>> begin Given data

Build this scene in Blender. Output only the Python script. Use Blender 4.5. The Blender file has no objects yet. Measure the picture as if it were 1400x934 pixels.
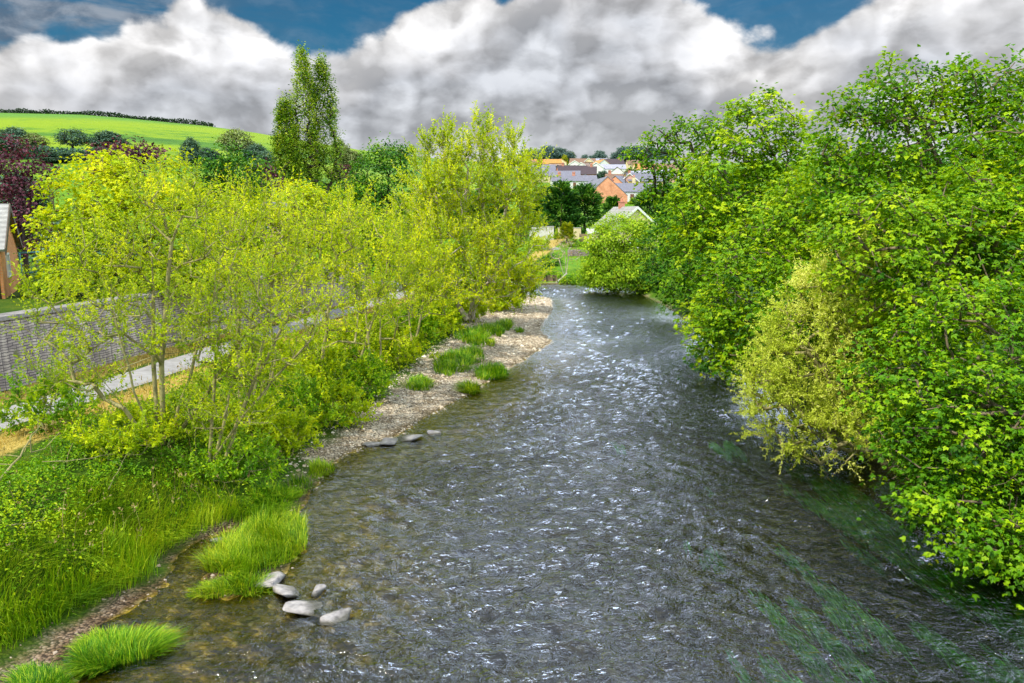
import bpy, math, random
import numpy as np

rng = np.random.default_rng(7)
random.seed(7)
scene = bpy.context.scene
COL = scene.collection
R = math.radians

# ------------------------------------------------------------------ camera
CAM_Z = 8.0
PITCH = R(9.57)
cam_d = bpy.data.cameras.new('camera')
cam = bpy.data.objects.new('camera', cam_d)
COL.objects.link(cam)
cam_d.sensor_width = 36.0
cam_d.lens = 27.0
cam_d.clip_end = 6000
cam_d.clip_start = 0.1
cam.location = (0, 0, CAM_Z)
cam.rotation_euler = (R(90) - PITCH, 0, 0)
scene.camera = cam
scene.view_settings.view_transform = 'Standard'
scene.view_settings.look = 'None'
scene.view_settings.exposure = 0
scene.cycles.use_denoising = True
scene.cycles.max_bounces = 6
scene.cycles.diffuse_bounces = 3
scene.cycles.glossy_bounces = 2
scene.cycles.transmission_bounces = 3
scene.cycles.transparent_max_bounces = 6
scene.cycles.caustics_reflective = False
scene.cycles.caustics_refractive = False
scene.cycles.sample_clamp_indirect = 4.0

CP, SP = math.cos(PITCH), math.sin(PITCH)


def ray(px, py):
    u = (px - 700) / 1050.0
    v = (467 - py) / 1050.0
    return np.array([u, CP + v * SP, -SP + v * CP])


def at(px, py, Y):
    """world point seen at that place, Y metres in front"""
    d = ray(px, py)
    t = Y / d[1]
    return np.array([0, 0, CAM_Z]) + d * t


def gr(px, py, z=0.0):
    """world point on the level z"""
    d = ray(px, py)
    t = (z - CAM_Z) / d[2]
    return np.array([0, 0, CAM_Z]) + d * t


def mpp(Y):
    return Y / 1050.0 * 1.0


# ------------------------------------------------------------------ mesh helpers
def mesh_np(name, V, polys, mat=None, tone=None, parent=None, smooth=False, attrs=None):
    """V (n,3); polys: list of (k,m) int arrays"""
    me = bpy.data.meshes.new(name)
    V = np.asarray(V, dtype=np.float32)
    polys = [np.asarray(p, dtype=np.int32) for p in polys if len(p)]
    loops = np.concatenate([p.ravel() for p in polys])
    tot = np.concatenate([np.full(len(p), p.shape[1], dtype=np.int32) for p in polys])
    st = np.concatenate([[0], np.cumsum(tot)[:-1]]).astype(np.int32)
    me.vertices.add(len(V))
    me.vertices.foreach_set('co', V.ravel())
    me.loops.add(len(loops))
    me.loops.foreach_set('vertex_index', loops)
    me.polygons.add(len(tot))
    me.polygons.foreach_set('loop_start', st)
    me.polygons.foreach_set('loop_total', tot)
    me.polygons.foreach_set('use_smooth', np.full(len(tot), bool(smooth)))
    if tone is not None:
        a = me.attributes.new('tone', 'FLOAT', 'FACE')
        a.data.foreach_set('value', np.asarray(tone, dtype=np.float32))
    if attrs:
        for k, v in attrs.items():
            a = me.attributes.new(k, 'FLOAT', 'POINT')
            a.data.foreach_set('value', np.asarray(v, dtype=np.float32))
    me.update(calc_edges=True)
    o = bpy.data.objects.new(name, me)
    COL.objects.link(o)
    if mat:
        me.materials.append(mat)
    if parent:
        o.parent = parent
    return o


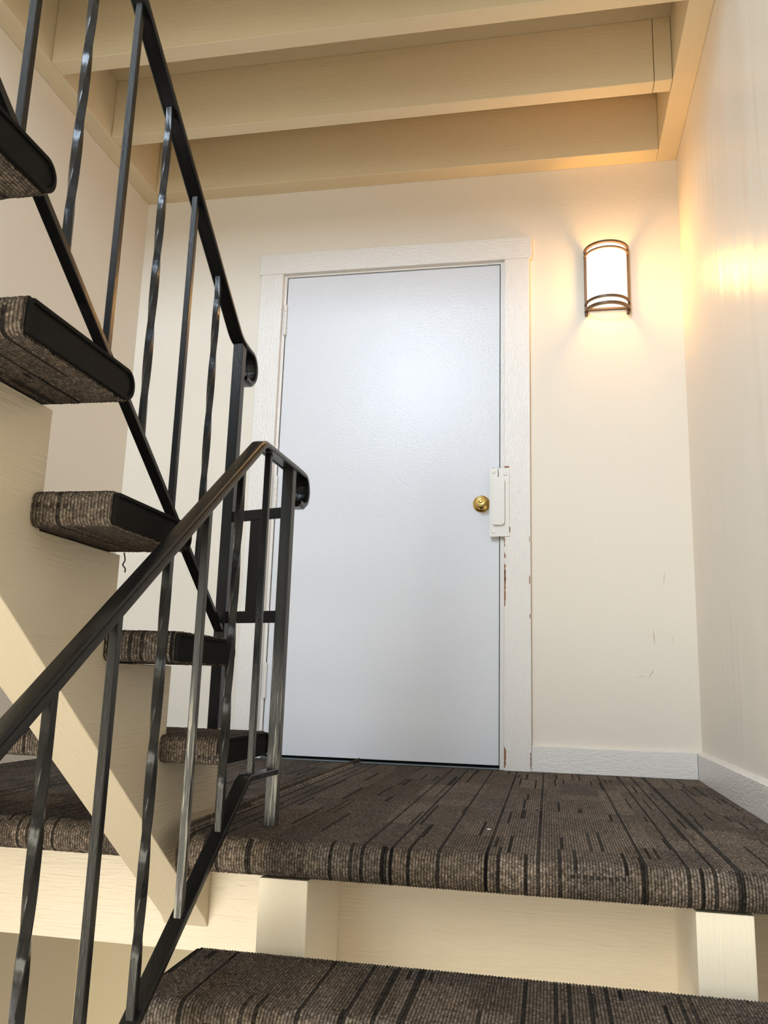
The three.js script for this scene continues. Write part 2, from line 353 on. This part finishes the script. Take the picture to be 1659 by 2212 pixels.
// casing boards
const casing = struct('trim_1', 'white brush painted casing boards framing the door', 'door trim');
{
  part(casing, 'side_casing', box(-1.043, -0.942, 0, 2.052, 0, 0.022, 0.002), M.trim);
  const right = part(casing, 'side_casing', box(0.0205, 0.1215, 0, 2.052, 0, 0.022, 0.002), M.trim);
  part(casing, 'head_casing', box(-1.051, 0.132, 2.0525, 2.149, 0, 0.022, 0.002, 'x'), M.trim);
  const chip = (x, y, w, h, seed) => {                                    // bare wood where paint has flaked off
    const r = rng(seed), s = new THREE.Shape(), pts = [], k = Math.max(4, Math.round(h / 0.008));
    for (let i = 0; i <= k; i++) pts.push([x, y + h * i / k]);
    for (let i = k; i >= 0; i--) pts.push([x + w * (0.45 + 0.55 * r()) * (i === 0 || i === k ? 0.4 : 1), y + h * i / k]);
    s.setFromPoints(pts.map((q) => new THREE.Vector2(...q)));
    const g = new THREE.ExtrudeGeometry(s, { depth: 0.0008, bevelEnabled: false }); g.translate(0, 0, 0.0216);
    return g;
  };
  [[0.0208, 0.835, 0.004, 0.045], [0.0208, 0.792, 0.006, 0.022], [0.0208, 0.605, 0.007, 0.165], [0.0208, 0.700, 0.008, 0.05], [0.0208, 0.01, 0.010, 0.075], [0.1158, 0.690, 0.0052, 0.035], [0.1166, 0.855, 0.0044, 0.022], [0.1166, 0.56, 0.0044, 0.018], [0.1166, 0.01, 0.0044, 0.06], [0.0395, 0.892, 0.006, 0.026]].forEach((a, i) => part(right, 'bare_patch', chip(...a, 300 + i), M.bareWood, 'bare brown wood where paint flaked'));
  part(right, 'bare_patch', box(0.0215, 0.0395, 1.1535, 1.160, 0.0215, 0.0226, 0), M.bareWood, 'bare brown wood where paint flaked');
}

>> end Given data

■ Exercise description ■
Leave out any pictures, please, and quote only the lines from the top of the data through the line that contains "return Y / 1050.0 * 1.0".

■ Answer in full ■
Build this scene in Blender. Output only the Python script. Use Blender 4.5. The Blender file has no objects yet. Measure the picture as if it were 1400x934 pixels.
import bpy, math, random
import numpy as np

rng = np.random.default_rng(7)
random.seed(7)
scene = bpy.context.scene
COL = scene.collection
R = math.radians

# ------------------------------------------------------------------ camera
CAM_Z = 8.0
PITCH = R(9.57)
cam_d = bpy.data.cameras.new('camera')
cam = bpy.data.objects.new('camera', cam_d)
COL.objects.link(cam)
cam_d.sensor_width = 36.0
cam_d.lens = 27.0
cam_d.clip_end = 6000
cam_d.clip_start = 0.1
cam.location = (0, 0, CAM_Z)
cam.rotation_euler = (R(90) - PITCH, 0, 0)
scene.camera = cam
scene.view_settings.view_transform = 'Standard'
scene.view_settings.look = 'None'
scene.view_settings.exposure = 0
scene.cycles.use_denoising = True
scene.cycles.max_bounces = 6
scene.cycles.diffuse_bounces = 3
scene.cycles.glossy_bounces = 2
scene.cycles.transmission_bounces = 3
scene.cycles.transparent_max_bounces = 6
scene.cycles.caustics_reflective = False
scene.cycles.caustics_refractive = False
scene.cycles.sample_clamp_indirect = 4.0

CP, SP = math.cos(PITCH), math.sin(PITCH)


def ray(px, py):
    u = (px - 700) / 1050.0
    v = (467 - py) / 1050.0
    return np.array([u, CP + v * SP, -SP + v * CP])


def at(px, py, Y):
    """world point seen at that place, Y metres in front"""
    d = ray(px, py)
    t = Y / d[1]
    return np.array([0, 0, CAM_Z]) + d * t


def gr(px, py, z=0.0):
    """world point on the level z"""
    d = ray(px, py)
    t = (z - CAM_Z) / d[2]
    return np.array([0, 0, CAM_Z]) + d * t


def mpp(Y):
    return Y / 1050.0 * 1.0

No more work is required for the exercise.